Şimdi, bir diğeri 3'üncü madde. 3'üncü madde tarıma dayalı ihtisas organize sanayi bölgelerinde yeni düzenlemeler getiriyor. Evet, şimdi bu organize sanayi bölgeleri tabii yeni değil yani çok eski, 60'lara dayanan bir politika. Organize sanayi bölgeleri niye kurulmuş? Tarım bölgelerinde, meralarda, kırsal alanda öyle gelişigüzel sanayileşme olmasın diye OSB'ler kurulmuş, esas mantığı bu fakat sonrasında ne olmuş, bu OSB'ler ne hâle gelmişler? En çarpıcı örneği de geçtiğimiz günlerde biliyorsunuz, Amasya Taşova'da mera alanlarında tarım alanında bir OSB kurulması politikası gündeme geldi hatta köylüler çok ciddi bir direniş ortaya koydular ve OSB'ler bu amaçtan çıktılar, başlı başına amacına ters bir uygulamaya dönüştüler. Şimdi, burada bir boyutu da şu: Şimdi, bu OSB'ler, tarıma dayalı bu OSB'ler ne üzerine yapılıyor? Sera üzerine bunlar planlanacaklar. Seralar esasen bu jeotermal ısıtmalarla da çok bağlantılı -özellikle ısıtma konusunda- çok temel bir parçası da ısıtma yani ısıtma giderleri en fazla olan giderlerden bir tanesi bunların ama örneğin, bunlar yapılırken, hâlihazırda yapılırken yeni kurulacak OSB'ler jeotermal kaynaklar, varlıklar açısından bir analiz yapılacak da mı bunlar devreye konulacak; mesela buralar yine belirsiz. Yani o konuda bir örnek vereyim mesela. Örneğin, İzmir Dikili en çok seranın olduğu bölgelerden bir tanesidir; jeotermal ısıtmalarla yapılıyor. Şimdi, burada mesela bölgenin bu konudaki kaynaklarının rezervi konusunda bir bilgi var mı, bilim insanlarından bu konuda bir bilgi alınmış mı toplamda? Sanmıyoruz, böyle bir tartışmaya denk gelmiş değiliz. Yani bir de buralar aynı zamanda bir kapitalist işletme yani büyük işletmelere dönüştürülecek buralar. Peki, bunlar yapılırken, bu büyük OSB'ler, tarımsal OSB'ler kurulurken neye alternatif olarak kurulmuş olacaklar? Küçük çiftçi tarımına alternatif olarak kurulmuş olacaklar. Peki, bizim tarımdaki durumumuz ne? Yani tarımdaki durumumuz bize bunu yapmayı mı söylüyor? Hayır, bunu söylemiyor. Yani bizim tarımdaki toplam durumumuz bize şunu söylüyor, başta da söylediğim o göç meselesiyle de bağlantılı bu: Yani bizim köylünün, küçük çiftçinin köyünde üretip yaşayabileceği koşulları sağlamakla karşı karşıyayız biz, bizim esasen görevimiz bu.

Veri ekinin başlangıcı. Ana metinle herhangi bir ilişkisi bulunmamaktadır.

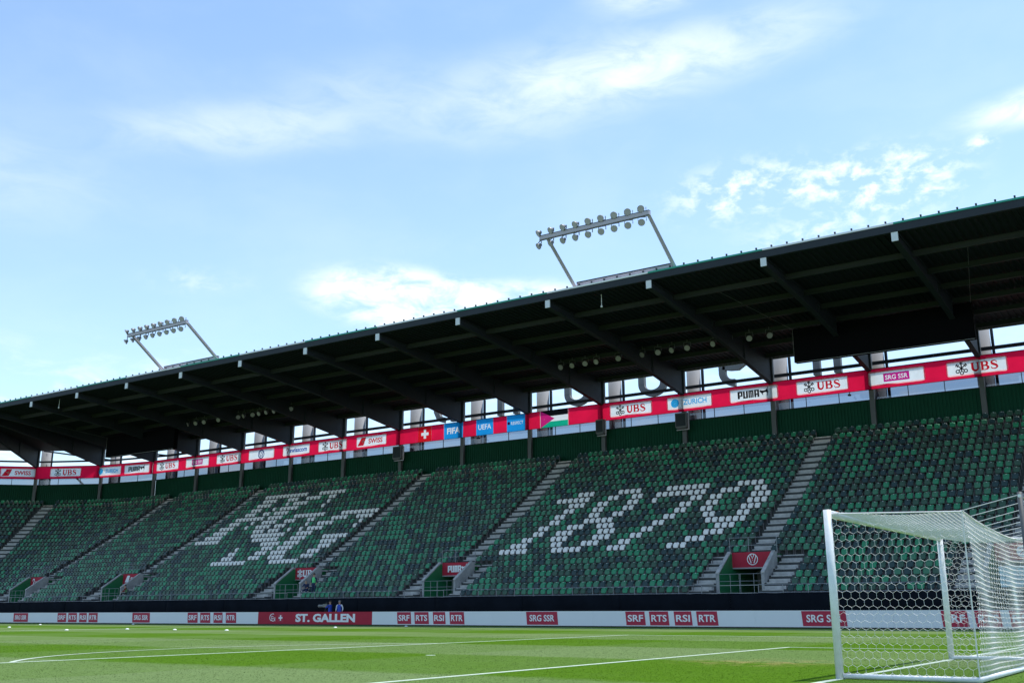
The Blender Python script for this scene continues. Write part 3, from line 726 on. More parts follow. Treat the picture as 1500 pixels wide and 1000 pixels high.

Şimdi, burada bakıyorsunuz, 2002 yılında kayıtlı çiftçi sayısı 2 milyon 588 bin iken 2021 yılında 416.918 çiftçinin üretimi terk etmesiyle kayıtlı çiftçi sayısı 2 milyon 171 bine düşmüş yani hızla çiftçi sayısı azalıyor. Tabii, bunlar TÜİK rakamları aynı zamanda, TÜİK'in yani devletin rakamlarından bahsediyorum. SGK verilerine göre sigortalı çiftçi sayısı 2008 yılında 1 milyon 127 bin iken bu sayı 2021 yılında 511.923'e düşüyor yani çiftçi sayısı hızla azalıyor. İnsanlar tarım yapamaz hâle gelmişler, yapanlar karnını doyuramaz hâle gelmişler ama biliyorsunuz ki dünya tarımının neredeyse yüzde 80'i küçük çiftçi tarımından ibarettir yani insanlığın tarımsal ihtiyaçlarını karşılayan o büyük tarımsal işletmeler değil, yüzde 80'i küçük çiftçi tarımından besleniyor ama biz tam tersine kimi destekliyoruz, desteklemeye çalışıyoruz? Küçük çiftçiyi zayıflatan, onları tümden tarımdan kopartan büyük OSB politikasını destekliyoruz. Dolayısıyla bunun da esas olarak derde derman bir düzenleme olmadığını düşünüyoruz, burada bir dikkat çekiyoruz. Yani hepimiz burada el kaldıracağız, bunları onaylayacağız. Yaptığımız şeyin farkına varalım yani yaptığımız şeyin halkla, doğayla, çevreyle değil, yine sermayeyle, şirketlerle ilgili bir durum olduğunu çok net olarak bilelim. Bu çağrıyı, bu uyarıyı burada bir kez daha yapmış olalım diye söylüyorum.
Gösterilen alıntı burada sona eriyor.